Nearly all sectors of the feminist movement figured out a long, long time ago that having it all is not an option in the absence of fundamental societal change in the form of institutional policies and structural supports to, at the very least, lighten the unwieldy and disproportionate care-giving load that women still carry. So what is most striking about Sandberg’s book is not that a corporate titan found her feminist voice, but that that voice is such a throwback. The battle over the relationship between personal transformation and social change has already been fought, and fought hard, back in the final quarter of the 20th century. The vast majority of people who claimed any allegiance at all to feminism were clear that, while becoming stronger, more confident women is all to the good, short of substantial society-wide changes – let’s just for the heck of it mention universal access to affordable, high-quality childcare and universal paid parenting leave – having it all is an ever-receding illusion that no amount of leaning in will make real.
Of course Sandberg is masterful at self-inoculation and her book is chock full of preemptive moves to immunize against critique. Yes, she graciously grants, not everyone can or wants to have it all. And yes, there are structural barriers that continue to block women’s advancement. But, while offering to jump-start and lead a feminist revolution, she has essentially produced a manifesto for corporatist feminism, career advice for the distaff side of the 1%. That advice is, in fact, about how to have it all, while offering precisely zero guidance on how to dismantle the structural barriers to gender equity that still impede most women.
This is not about picking unnecessary fights amongst the feminist faithful, and there’s no need to hate on Sandberg just because she’s chosen to expound on what women should do from an especially comfy perch. If the question is how to achieve better gender balance in the upper echelons of corporate management, Sandberg clearly has a contribution to make. Do women sell themselves short and self-sabotage in the corporate world? No doubt. Will Sandberg’s book help them devise strategies to advance their careers? Probably so.
But no need to get it twisted. Lean In is not about feminism in general, but about a very particular brand of feminism that, delusions aside, has nothing whatsoever to do with inspiring a social movement. We need to understand the core features of the brand, and then decide whether to buy in or take a pass.
- Corporatist feminism is fundamentally conservative. It is about conformism to the strictures of corporate culture and requires no qualitative shift in social relations. Instead it requires that those experiencing the impact of inequality and discrimination do some psychological fine-tuning. It is the feminist equivalent of other common story lines about inequality and injustice:
Multi-generational poverty? Why it’s the fault of all those poor folk who refuse to disentangle themselves from the ‘culture of poverty.’ Ongoing racial discrimination? Actually the problem is all those Black folk with chips on their shoulders, mired in the past and ever ready to ‘play the race card.’ Gender inequality? If only women would assert themselves, take their seats at the table, commit to putting their careers first and really lean in.
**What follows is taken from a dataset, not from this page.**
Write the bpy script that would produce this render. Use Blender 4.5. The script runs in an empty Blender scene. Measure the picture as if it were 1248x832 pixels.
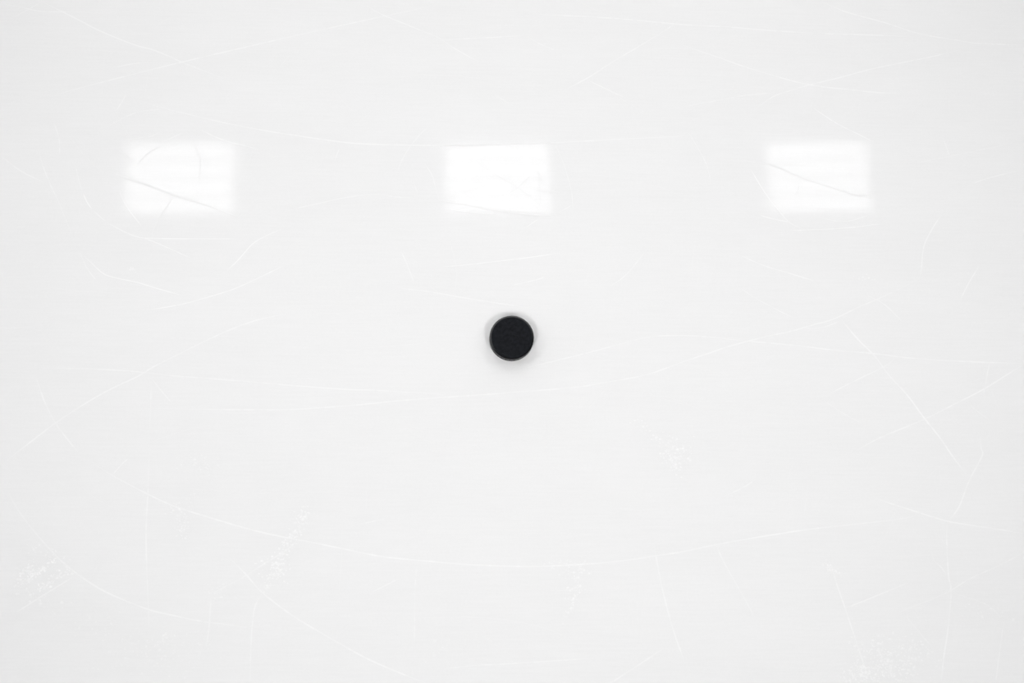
import bpy, bmesh, math, random
from mathutils import Vector, Matrix

random.seed(11)
S = bpy.context.scene
C = S.collection
R = math.radians

# ------------------------------------------------------------------ camera
LENS = 35.0
EYE = Vector((-0.075, -0.285, 1.700))
FWD = (-EYE).normalized()
RGT = FWD.cross(Vector((0, 1, 0))).normalized()
UP = RGT.cross(FWD)
cam_d = bpy.data.cameras.new('camera')
cam_d.lens, cam_d.sensor_width = LENS, 36.0
cam_d.clip_start = 0.02
cam = bpy.data.objects.new('camera', cam_d)
m3 = Matrix((RGT, UP, -FWD)).transposed()
cam.matrix_world = Matrix.Translation(EYE) @ m3.to_4x4()
C.objects.link(cam)
S.camera = cam
FPX = 1248 * LENS / 36.0


def at(px, py, z=0.0):
    """point of the level plane z that stands at a pixel of the 1248x832 photograph"""
    d = RGT * (px - 624) - UP * (py - 416) + FWD * FPX
    return EYE + d * ((z - EYE.z) / d.z)


# ------------------------------------------------------------------ node helpers
def new_mat(name):
    m = bpy.data.materials.new(name)
    m.use_nodes = True
    nt = m.node_tree
    nt.nodes.clear()
    out = nt.nodes.new('ShaderNodeOutputMaterial')
    return m, nt, out


def node(nt, kind, **kw):
    n = nt.nodes.new('ShaderNode' + kind)
    for k, v in kw.items():
        if k in n.inputs:
            n.inputs[k].default_value = v
        else:
            setattr(n, k, v)
    return n


def math_(nt, op, a, b=None, clamp=False):
    n = nt.nodes.new('ShaderNodeMath')
    n.operation, n.use_clamp = op, clamp
    for i, v in enumerate((a, b)):
        if v is None:
            continue
        if isinstance(v, (int, float)):
            n.inputs[i].default_value = v
        else:
            nt.links.new(v, n.inputs[i])
    return n.outputs[0]


def tex_noise(nt, vec, scale, detail=2.0, rough=0.5):
    n = node(nt, 'TexNoise', Scale=scale, Detail=detail, Roughness=rough)
    nt.links.new(vec, n.inputs['Vector'])
    return n.outputs['Fac']


# ------------------------------------------------------------------ ice material
def ice_material():
    m, nt, out = new_mat('white_ice')
    L = nt.links
    tc = node(nt, 'TexCoord').outputs['Object']
    wear_glow = node(nt, 'Attribute', attribute_name='wear_glow').outputs['Fac']
    dull = node(nt, 'Attribute', attribute_name='dull').outputs['Fac']

    # the rink machine leaves faint streaks along the sheet
    mp = node(nt, 'Mapping')
    mp.inputs['Scale'].default_value = (14, 260, 1)
    L.new(tc, mp.inputs['Vector'])
    streak = tex_noise(nt, mp.outputs[0], 1.0, 2.0)
    mp2 = node(nt, 'Mapping')
    mp2.inputs['Scale'].default_value = (1.6, 9, 1)
    L.new(tc, mp2.inputs['Vector'])
    band = tex_noise(nt, mp2.outputs[0], 1.0, 3.0)
    grain = tex_noise(nt, tc, 260.0, 1.0)
    v = math_(nt, 'MULTIPLY', math_(nt, 'SUBTRACT', streak, 0.5), 0.030)
    v = math_(nt, 'ADD', v, math_(nt, 'MULTIPLY', math_(nt, 'SUBTRACT', band, 0.5), 0.030))
    v = math_(nt, 'ADD', v, math_(nt, 'MULTIPLY', math_(nt, 'SUBTRACT', grain, 0.5), 0.022))
    tone = math_(nt, 'ADD', v, 0.800)
    tone = math_(nt, 'ADD', tone, math_(nt, 'MULTIPLY', wear_glow, 0.078))
    col = node(nt, 'CombineColor')
    L.new(math_(nt, 'MULTIPLY', tone, 1.003), col.inputs[0])
    L.new(math_(nt, 'MULTIPLY', tone, 1.000), col.inputs[1])
    L.new(math_(nt, 'MULTIPLY', tone, 0.998), col.inputs[2])

    # polished film with a slight orange-peel and hair-fine scuffs
    fine = tex_noise(nt, tc, 230.0, 2.0, 0.6)
    broad = tex_noise(nt, tc, 60.0, 2.0)
    h = math_(nt, 'ADD', math_(nt, 'MULTIPLY', fine, 0.000024), math_(nt, 'MULTIPLY', broad, 0.000012))
    bump = node(nt, 'Bump', Strength=1.0, Distance=1.0)
    L.new(h, bump.inputs['Height'])

    rn = tex_noise(nt, tc, 120.0, 3.0, 0.7)
    rough = math_(nt, 'ADD', math_(nt, 'MULTIPLY', rn, 0.035), 0.018)
    rough = math_(nt, 'ADD', rough, math_(nt, 'MULTIPLY', dull, 0.33))

    p = node(nt, 'BsdfPrincipled', IOR=1.31)
    L.new(col.outputs[0], p.inputs['Base Color'])
    L.new(rough, p.inputs['Roughness'])
    L.new(bump.outputs[0], p.inputs['Normal'])
    q = node(nt, 'BsdfPrincipled', IOR=1.31, Roughness=0.24)
    L.new(col.outputs[0], q.inputs['Base Color'])
    L.new(bump.outputs[0], q.inputs['Normal'])
    mix = node(nt, 'MixShader', Fac=0.15)
    L.new(p.outputs[0], mix.inputs[1])
    L.new(q.outputs[0], mix.inputs[2])
    L.new(mix.outputs[0], out.inputs['Surface'])
    return m


# ------------------------------------------------------------------ the sheet of ice with its scratches
# one scratch: (strength, width in mm, [photo points]); 'd' ones only dull the polish
SCR = [
    (.50, 1.9, [(60,119),(80,112),(133,98),(165,90),(220,76),(280,62),(345,47),(416,31),(476,18),(530,7)]),
    (.62, 1.9, [(172,124),(200,132),(262,147),(300,155),(340,162),(416,173),(460,176),(510,177),(545,177),(605,175.5),(670,174),(730,171),(790,168),(850,165)]),
    (.42, 2.0, [(52,3),(91,22),(118,36),(146,48),(168,56),(187,61),(209,70),(222,76),(250,87),(278,98)]),
    (.30, 1.7, [(2,5),(30,10),(50,14),(88,15)]),
    (.38, 1.8, [(0,189),(25,208),(57,224)]),
    (.40, 1.6, [(47,183),(53,204),(61,224),(74,252),(88,287)]),
    (.45, 1.4, [(92,202),(96,220),(101,235)]),
    (.85, 1.4, [(101,235),(106,246),(113,256)]),
    (.40, 1.3, [(113,256),(122,264),(130,271)]),
    (.90, 1.4, [(130,271),(149,281),(169,289),(191,290.5),(243,291),(290,291)]),
    (.60, 1.4, [(173,289.5),(186,294),(200,300),(218,308),(232,315)]),
    (.70, 1.5, [(100,309),(113,322),(127,334),(143,339),(167,344),(190,351),(222,360)]),
    (.40, 1.4, [(97,306),(105,325),(118,343)]),
    (.80, 1.4, [(276,330),(290,317),(308,297),(325,287),(345,278)]),
    (.85, 1.4, [(178,378),(220,371),(260,360),(285,352),(312,340),(347,323)]),
    (.55, 2.0, [(0,568),(17,554),(43,534),(68,515),(100,494),(133,475),(167,459),(187,447),(213,434),(247,417),(280,402),(313,390),(355,381)]),
    (.40, 1.9, [(30,447),(80,449),(120,450),(167,453),(200,457),(240,460),(290,464),(350,469),(416,474),(466,476),(516,479),(556,482)]),
    (.50, 1.9, [(176,498),(280,499),(350,499),(416,495),(449,492),(500,487),(556,483),(600,480),(650,476),(700,472),(750,464),(790,456),(832,441),(862,431),(892,421),(930,411),(962,404),(990,396),(1015,389),(1045,375),(1066,366),(1092,354),(1119,340),(1142,329)]),
    (.40, 1.8, [(622,455),(650,446),(700,434),(750,421),(790,411),(840,409),(915,416)]),
    (.52, 2.0, [(880,413),(915,416),(972,421),(1019,427),(1066,431),(1106,436),(1166,440),(1248,443)]),
    (.40, 1.6, [(980,400),(1002,399),(1024,391)]),
    (.45, 2.0, [(43,457),(55,491),(68,516),(83,536),(97,553)]),
    (.72, 2.2, [(97,553),(133,577),(180,602),(213,617),(247,628),(277,637),(313,647),(350,655),(377,660),(416,668),(466,678),(516,683),(576,688),(649,690),(716,687),(766,682),(799,677),(832,672),(875,663),(932,653),(992,644),(1049,638),(1092,633),(1124,628)]),
    (.58, 2.1, [(7,592),(20,618),(40,645),(60,668),(80,688),(107,708),(133,723),(180,742),(213,750),(247,757),(287,762),(312,767)]),
    (.25, 1.8, [(184,470),(183,500),(182,545)]),
    (.50, 1.9, [(182,545),(180,602),(178,648),(179,695),(181,742),(182,764)]),
    (.58, 2.1, [(277,677),(300,700),(320,722),(360,752),(416,785),(449,803),(483,818),(524,834)]),
    (.35, 1.9, [(320,722),(310,742),(306,785),(305,834)]),
    (.30, 1.8, [(257,726),(255,762),(251,790)]),
    (.45, 1.9, [(18,747),(53,725),(92,701)]),
    (.42, 1.7, [(136,580),(147,567),(158,557)]),
    (.35, 1.9, [(258,723),(293,705),(320,688),(353,667),(366,652)]),
    (.40, 1.9, [(536,815),(576,811),(629,808),(676,805),(720,802)]),
    (.42, 1.9, [(741,834),(766,818),(786,805),(808,790)]),
    (.42, 2.0, [(797,662),(799,675),(806,712),(816,752),(824,778),(835,808)]),
    (.22, 1.8, [(509,682),(506,715),(505,790)]),
    (.45, 1.8, [(873,665),(885,690),(905,725),(921,754)]),
    (.50, 1.9, [(1011,682),(1020,712),(1029,738),(1039,768),(1049,798),(1059,828)]),
    (.48, 1.9, [(1030,741),(1065,727),(1109,709)]),
    (.36, 1.9, [(1090,748),(1115,738),(1152,723),(1182,705),(1215,690),(1250,672)]),
    (.58, 2.1, [(1066,607),(1112,622),(1155,635),(1199,642),(1250,650)]),
    (.58, 2.1, [(1154,635),(1154,665),(1156,702),(1159,722),(1155,768),(1150,802),(1147,834)]),
    (.55, 2.0, [(1155,636),(1169,617),(1180,588),(1197,555),(1196,548),(1193,527)]),
    (.75, 2.3, [(1022,386),(1046,414),(1066,434),(1083,457),(1106,482),(1126,509),(1146,534),(1161,556),(1180,581)]),
    (.58, 2.0, [(1042,550),(1073,533),(1126,511),(1166,491),(1199,474),(1236,451),(1250,443)]),
    (.42, 1.8, [(1010,480),(1046,462),(1079,446),(1091,436)]),
    (.36, 1.7, [(1004,488),(1032,506),(1053,517)]),
    (.50, 1.7, [(1057,360),(1079,372),(1101,394)]),
    (.70, 1.6, [(1147,262),(1136,279),(1126,300),(1123,327),(1121,339)]),
    (.50, 1.5, [(1194,323),(1181,344),(1170,366)]),
    (.40, 1.7, [(1206,441),(1201,467),(1198,484)]),
    (.48, 1.9, [(1181,493),(1192,502),(1206,512)]),
    (.65, 1.4, [(902,311),(932,324),(962,333),(994,343)]),
    (.60, 1.5, [(902,351),(922,364),(942,375),(968,388)]),
    (.50, 2.0, [(998,1),(1032,15),(1079,28),(1119,41),(1165,49),(1192,53),(1250,55)]),
    (.42, 2.0, [(640,17),(740,22),(832,30),(885,33),(949,38),(999,41),(1065,43),(1121,46)]),
    (.55, 2.0, [(828,54),(875,70),(912,83),(952,95),(989,104),(1032,109),(1072,113),(1104,114)]),
    (.42, 1.8, [(915,137),(922,132),(942,118),(965,110),(989,103),(1022,95),(1059,85),(1092,78),(1132,70),(1171,61)]),
    (.30, 1.8, [(830,131),(872,123),(912,116),(947,113)]),
    (.60, 1.5, [(990,131),(1019,150),(1045,163),(1067,174)]),
    (.50, 1.6, [(838,160),(852,183),(862,203),(866,222)]),
    (.32, 1.8, [(1110,200),(1159,190),(1192,183),(1229,176)]),
    (.48, 1.8, [(1182,224),(1212,215),(1242,208)]),
    (.30, 1.6, [(1148,165),(1158,192)]),
    (.85, 1.4, [(914,205),(933,236),(947,254),(962,271),(980,280)]),
    (.70, 1.4, [(925,262),(943,267),(964,271)]),
    (.90, 1.4, [(962,281),(992,280),(1023,278.5),(1045,276.5),(1064,274),(1078,273)]),
    (.55, 1.4, [(243,157),(263,167),(283,174),(304,179),(318,184)]),
    (.70, 1.3, [(145,231),(151,246),(161,261),(174,277)]),
    (.45, 1.3, [(210,243),(200,256),(189,275),(184,289)]),
    (.60, 1.2, [(549,255.5),(571,258.5),(604,261)]),
    (.45, 1.3, [(517,198),(526.5,213.5),(530.6,228),(536,246)]),
    (.55, 1.3, [(504.5,223),(507,230),(509.5,238)]),
    (.70, 1.4, [(521,155),(510,166),(498,181),(490,195),(484,209)]),
    (.45, 1.3, [(675,173),(686,197),(693,220),(697,238),(698,258)]),
    (.45, 1.3, [(640,278),(650,271),(660,265)]),
    (.35, 1.3, [(681,259),(690,254),(698,249)]),
    (.50, 1.8, [(687,110),(716,95),(749,74),(793,48),(834,22)]),
    (.60, 1.5, [(717,98),(742,110),(761,119)]),
    (.50, 1.7, [(534,50),(559,48),(584,46.5),(625,44.5),(640,44)]),
    (.40, 1.8, [(444,5),(462,16),(505,34),(534,46),(547,55),(564,65),(586,77)]),
    (.32, 1.6, [(600,114),(612,121),(627,130)]),
    (.35, 1.7, [(642,45),(661,55),(678,62)]),
    (.60, 1.4, [(489,306),(498,327),(505,346)]),
    (.80, 1.4, [(536,325.5),(566,323),(610,318),(650,313),(684,308)]),
    (.42, 1.5, [(624,348),(657,340),(664,337)]),
    (.42, 1.7, [(480,350),(526,356),(566,363),(603,369),(645,375)]),
    (.48, 1.5, [(786,307),(770,327),(757,340),(741,350)]),
    (.45, 1.5, [(154,114),(148,125),(140,137)]),
    (.45, 1.9, [(51,2),(34,12),(15,22)]),
    (.32, 1.6, [(136,83),(168,77),(192,77)]),
    (.34, 1.7, [(345,259),(361,254),(388,248),(420,241),(455,237),(484,240),(515,242)]),
    (.35, 1.4, [(415,178),(411,187),(408,196)]),
    (.50, 1.3, [(153,170),(164,169),(177,167)]),
    (.55, 1.3, [(179,168),(187,165),(195,160)]),
    (.40, 1.3, [(196,173),(209,168),(224,161)]),
    (.32, 1.4, [(131,154),(150,144),(167,137),(185,134),(202,133)]),
    (.45, 1.8, [(1137,683),(1147,691),(1154,702)]),
    (.40, 1.8, [(1159,722),(1185,730),(1205,738),(1221,754)]),
    (.36, 1.8, [(1103,750),(1122,772),(1137,790)]),
    (.30, 1.8, [(1223,758),(1215,818),(1214,834)]),
    (.32, 1.8, [(880,606),(895,599),(909,592),(920,584)]),
    (.30, 1.8, [(432,639),(450,636),(472,631)]),
    (.32, 1.8, [(555,751),(616,755),(663,765),(695,778)]),
    (.24, 1.8, [(452,722),(468,714),(486,705)]),
    (.25, 1.8, [(185,462),(198,478),(210,492)]),
    (.55, 1.2, [(1000,266),(1030,270),(1060,262)]),
    (.28, 1.7, [(66,150),(72,170),(73,190)]),
]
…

The common theme, whether stated or not: the system is fine, we are the main problem, so let’s get down to the real business of tweaking ourselves.
I don’t know if Sandberg is a Republican or a Democrat, a libertarian or a closet socialist, but this brand of feminism is as conservative as it gets.
- 1% feminism is all about the glass ceiling, never about the floor. It addresses the concerns, anxieties and prerogatives of the 1%, women who are at or near the top levels of their professions, the corporate world or government. Unfortunately, blind to its own limited field of vision, it tends to speak in the name of all women, universalizing that which is profoundly particular.
- Trickle-down feminism depends on the benevolence and gender politics of those who make it to the top. It is not about taking collective action or building collective power for change. In Sandberg’s example, it took her being pregnant and having to haul her belly across Google’s parking lot to realize that the company needed reserved parking for pregnant women. Her position of power facilitated a woman-friendly policy change. Her take-away from this story: adding more female voices at the highest level expands opportunity and better treatment for all. Maybe, but what if the women at the top have no idea what the women in the middle and at the bottom need or want? Or, even more to the point, what if the interests of women at the top and women at the bottom move in contradictory directions? Women from all levels of society may find common cause on a whole range of gender issues, from parking spaces to wage parity, but certainly we ought to consider whether women in the C-suites are the ones best suited to craft policy for those working the aisles at Home Depot.
- Dream-crushing feminism is about stripping feminism of any remnants of a transformative vision. Sandberg says she wants women to dream big, but Lean In essentially advocates going along to get ahead, and trims the feminist vision to fit a corporatist ethos. Every progressive social movement worthy of the name is ultimately about a liberatory project that extends outward, beyond those most affected by a particular form of inequity. It calls on each of us to combine with others and to commit our better, more selfless, justice-loving selves to building a society that lifts up the full humanity of all who have suffered discrimination, indignities, oppression, exploitation, abuse. When we’re haggling over the politics of the kitchen, the bedroom, the boardroom or the congressional hearing room, that liberatory project can seem exceedingly remote and far-fetched. But, while we need to be pragmatic and tough enough to gain ground on feminist issues in an inhospitable political climate, we also need to keep a broader transformative vision alive. Reducing that vision to tips on career advancement is not a way to jump-start a movement, but instead cuts away at its heart.
Being clear about Sandberg’s brand surely wouldn’t matter much if the feminist movement were in better shape, represented by more varied voices and stronger organizations. Sandberg’s voice would be just one among many advocating different roads toward more equitable gender relations. But the fact that Sandberg has occupied so much space and is taken so seriously as the new voice of feminism is a sign of how intractably conservative the current political environment is. That’s all the more reason to reassert the social justice roots of feminism, and to make sure that it does not become synonymous with leaning in.
Not too long ago an icon of 2nd wave feminism was asked to speak at a conference on social-justice feminism. ‘Social-justice feminism’ she asked. ‘Sounds superfluous, like adding air to oxygen.’ She declined to speak.
Sheryl Sandberg is only the latest in an exceedingly long list of reasons why feminism almost always needs a modifier.